Task to complete:
Quote, with no changes, the lines that run from the top of the material to the line with "r_ = tag(empty('green_strap', (XL", both included.

__________

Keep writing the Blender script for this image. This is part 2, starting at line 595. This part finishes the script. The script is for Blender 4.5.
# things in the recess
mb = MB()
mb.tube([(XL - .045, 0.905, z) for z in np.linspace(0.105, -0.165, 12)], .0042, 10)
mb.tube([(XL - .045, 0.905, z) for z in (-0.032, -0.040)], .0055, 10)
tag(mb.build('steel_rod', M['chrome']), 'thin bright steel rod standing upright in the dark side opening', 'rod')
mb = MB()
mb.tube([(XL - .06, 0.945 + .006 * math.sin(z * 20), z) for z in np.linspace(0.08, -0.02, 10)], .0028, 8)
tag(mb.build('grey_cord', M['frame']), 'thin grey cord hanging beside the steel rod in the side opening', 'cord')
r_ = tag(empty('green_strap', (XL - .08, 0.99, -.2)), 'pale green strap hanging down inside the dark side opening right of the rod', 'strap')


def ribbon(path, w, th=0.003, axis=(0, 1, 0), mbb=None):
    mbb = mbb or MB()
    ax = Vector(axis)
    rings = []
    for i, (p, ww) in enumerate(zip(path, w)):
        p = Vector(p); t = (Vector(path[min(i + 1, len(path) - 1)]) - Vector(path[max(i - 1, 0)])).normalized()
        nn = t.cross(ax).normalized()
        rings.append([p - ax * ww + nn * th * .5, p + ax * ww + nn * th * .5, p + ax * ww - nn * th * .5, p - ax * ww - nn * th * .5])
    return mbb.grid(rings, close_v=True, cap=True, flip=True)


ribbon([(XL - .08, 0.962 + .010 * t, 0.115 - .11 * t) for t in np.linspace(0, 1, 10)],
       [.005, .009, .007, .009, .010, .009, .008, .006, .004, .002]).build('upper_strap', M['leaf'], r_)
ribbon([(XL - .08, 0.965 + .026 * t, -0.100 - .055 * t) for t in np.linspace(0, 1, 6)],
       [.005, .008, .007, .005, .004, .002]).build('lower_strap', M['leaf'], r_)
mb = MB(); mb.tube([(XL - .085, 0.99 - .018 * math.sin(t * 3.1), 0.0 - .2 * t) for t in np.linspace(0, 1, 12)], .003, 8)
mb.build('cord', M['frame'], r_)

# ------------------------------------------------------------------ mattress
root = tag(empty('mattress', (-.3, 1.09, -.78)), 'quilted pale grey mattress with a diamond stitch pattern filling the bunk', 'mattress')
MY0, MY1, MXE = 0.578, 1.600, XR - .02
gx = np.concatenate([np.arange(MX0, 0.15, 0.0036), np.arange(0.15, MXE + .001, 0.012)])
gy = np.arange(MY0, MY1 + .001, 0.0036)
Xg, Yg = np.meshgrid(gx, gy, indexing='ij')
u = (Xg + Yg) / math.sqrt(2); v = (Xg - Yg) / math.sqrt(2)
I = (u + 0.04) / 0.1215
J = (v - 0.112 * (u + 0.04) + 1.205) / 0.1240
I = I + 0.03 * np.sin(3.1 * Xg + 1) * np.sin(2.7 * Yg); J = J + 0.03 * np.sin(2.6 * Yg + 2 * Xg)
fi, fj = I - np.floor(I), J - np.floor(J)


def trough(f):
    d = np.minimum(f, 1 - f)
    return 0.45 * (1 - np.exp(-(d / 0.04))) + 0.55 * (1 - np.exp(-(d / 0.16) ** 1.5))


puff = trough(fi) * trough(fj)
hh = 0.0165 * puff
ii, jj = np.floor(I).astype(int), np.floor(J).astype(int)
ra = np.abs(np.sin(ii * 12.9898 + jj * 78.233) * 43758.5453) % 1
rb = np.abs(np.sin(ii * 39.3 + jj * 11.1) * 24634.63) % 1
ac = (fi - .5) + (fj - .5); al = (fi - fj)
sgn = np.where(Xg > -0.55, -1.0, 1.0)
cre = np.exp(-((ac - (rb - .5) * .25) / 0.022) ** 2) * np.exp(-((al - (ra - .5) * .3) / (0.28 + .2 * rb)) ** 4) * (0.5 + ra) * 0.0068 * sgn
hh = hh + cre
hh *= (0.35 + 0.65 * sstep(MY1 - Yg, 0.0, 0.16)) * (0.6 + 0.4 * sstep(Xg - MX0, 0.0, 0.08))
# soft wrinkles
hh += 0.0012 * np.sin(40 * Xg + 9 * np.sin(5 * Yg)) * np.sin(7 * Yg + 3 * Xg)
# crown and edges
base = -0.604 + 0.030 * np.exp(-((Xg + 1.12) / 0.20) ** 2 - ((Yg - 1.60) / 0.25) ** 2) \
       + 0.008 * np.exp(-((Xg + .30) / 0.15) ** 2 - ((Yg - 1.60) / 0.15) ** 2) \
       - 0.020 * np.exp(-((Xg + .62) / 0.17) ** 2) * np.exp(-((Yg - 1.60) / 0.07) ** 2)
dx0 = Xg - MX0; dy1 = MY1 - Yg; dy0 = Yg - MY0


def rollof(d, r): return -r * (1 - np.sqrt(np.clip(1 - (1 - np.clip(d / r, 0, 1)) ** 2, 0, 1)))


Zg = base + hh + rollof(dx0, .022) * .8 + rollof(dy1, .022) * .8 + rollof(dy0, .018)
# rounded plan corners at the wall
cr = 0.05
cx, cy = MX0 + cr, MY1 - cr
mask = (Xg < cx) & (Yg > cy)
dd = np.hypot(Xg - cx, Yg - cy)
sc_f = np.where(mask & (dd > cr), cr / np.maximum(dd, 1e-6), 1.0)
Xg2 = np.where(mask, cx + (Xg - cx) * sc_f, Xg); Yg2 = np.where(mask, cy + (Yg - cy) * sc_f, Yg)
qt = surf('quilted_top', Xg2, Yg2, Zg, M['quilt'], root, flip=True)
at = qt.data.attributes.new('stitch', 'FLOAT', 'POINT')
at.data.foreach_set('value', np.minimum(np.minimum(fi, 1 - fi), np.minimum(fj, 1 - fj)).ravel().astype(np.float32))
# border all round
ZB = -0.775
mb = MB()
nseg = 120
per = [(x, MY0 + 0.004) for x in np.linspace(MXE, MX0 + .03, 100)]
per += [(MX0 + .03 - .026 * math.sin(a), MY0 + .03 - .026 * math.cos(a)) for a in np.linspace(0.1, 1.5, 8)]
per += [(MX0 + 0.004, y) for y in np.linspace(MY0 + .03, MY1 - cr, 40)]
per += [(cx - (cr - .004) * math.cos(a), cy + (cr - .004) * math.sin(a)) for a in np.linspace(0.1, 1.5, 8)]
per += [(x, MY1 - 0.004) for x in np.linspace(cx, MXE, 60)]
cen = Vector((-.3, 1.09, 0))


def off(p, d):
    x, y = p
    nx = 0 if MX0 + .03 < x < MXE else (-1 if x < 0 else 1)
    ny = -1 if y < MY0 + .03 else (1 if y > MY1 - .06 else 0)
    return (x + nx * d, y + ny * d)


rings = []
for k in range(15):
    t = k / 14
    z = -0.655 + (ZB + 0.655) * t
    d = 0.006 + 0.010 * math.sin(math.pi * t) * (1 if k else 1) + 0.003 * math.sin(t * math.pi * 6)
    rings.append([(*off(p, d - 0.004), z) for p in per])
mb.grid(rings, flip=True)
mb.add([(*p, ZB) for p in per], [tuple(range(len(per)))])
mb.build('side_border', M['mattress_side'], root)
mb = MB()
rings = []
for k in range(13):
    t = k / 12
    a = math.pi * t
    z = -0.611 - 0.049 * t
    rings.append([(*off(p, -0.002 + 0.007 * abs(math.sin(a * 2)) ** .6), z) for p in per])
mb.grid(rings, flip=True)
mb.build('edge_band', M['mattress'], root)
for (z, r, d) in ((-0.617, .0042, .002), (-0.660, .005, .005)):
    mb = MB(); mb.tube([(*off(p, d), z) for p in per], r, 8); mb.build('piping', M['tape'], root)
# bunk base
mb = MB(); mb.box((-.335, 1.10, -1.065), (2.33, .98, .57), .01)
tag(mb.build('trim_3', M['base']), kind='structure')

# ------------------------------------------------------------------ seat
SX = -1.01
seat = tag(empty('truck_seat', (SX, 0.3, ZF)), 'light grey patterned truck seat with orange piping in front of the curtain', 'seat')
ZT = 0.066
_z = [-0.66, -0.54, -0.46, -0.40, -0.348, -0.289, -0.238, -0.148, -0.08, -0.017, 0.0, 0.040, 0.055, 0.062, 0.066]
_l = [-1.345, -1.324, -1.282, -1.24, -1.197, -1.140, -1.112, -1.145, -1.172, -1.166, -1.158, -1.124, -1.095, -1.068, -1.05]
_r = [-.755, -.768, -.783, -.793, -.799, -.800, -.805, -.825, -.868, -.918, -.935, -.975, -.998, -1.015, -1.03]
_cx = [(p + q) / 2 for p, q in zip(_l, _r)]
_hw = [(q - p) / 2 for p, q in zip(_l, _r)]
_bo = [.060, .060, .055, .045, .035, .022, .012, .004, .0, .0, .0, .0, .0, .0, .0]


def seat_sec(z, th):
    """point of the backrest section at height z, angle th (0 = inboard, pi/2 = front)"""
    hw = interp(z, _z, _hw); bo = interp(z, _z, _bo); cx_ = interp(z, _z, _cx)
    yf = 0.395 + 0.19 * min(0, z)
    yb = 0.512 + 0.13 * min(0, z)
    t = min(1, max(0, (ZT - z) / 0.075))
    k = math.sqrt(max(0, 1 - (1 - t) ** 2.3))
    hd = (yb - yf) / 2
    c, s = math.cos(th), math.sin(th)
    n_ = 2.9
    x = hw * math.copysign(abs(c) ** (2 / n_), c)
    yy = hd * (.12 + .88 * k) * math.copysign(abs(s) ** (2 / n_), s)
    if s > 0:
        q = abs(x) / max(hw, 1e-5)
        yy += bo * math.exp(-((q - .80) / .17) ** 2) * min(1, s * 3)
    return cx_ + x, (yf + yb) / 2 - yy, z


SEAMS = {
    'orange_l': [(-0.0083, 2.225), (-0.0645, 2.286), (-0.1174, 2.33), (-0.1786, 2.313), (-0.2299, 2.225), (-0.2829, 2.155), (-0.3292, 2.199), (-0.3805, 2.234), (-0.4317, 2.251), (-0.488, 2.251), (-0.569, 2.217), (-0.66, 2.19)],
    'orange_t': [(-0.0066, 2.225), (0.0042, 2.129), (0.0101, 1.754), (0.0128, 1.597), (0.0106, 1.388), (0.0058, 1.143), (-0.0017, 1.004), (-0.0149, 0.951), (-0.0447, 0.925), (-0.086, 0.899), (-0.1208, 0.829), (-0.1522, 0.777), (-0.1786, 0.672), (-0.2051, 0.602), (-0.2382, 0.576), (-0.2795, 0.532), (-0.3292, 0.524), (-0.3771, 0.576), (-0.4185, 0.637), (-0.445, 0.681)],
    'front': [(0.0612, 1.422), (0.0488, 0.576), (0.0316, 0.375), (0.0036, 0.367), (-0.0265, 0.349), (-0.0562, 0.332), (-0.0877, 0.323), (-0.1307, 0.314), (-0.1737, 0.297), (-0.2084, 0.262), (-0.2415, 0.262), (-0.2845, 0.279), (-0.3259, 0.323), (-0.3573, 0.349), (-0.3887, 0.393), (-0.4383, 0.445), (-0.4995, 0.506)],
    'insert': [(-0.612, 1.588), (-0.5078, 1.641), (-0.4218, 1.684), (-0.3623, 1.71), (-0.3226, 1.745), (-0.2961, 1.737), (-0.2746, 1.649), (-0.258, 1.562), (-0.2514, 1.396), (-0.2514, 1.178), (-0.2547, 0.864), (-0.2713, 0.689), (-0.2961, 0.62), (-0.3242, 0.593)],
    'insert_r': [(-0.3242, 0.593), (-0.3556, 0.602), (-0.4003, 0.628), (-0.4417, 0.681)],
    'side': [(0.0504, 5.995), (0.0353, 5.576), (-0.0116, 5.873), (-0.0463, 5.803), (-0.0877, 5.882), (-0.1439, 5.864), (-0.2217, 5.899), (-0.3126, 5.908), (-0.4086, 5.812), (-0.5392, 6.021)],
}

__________

Final answer:
Keep writing the Blender script for this image. This is part 2, starting at line 595. This part finishes the script. The script is for Blender 4.5.
# things in the recess
mb = MB()
mb.tube([(XL - .045, 0.905, z) for z in np.linspace(0.105, -0.165, 12)], .0042, 10)
mb.tube([(XL - .045, 0.905, z) for z in (-0.032, -0.040)], .0055, 10)
tag(mb.build('steel_rod', M['chrome']), 'thin bright steel rod standing upright in the dark side opening', 'rod')
mb = MB()
mb.tube([(XL - .06, 0.945 + .006 * math.sin(z * 20), z) for z in np.linspace(0.08, -0.02, 10)], .0028, 8)
tag(mb.build('grey_cord', M['frame']), 'thin grey cord hanging beside the steel rod in the side opening', 'cord')
r_ = tag(empty('green_strap', (XL - .08, 0.99, -.2)), 'pale green strap hanging down inside the dark side opening right of the rod', 'strap')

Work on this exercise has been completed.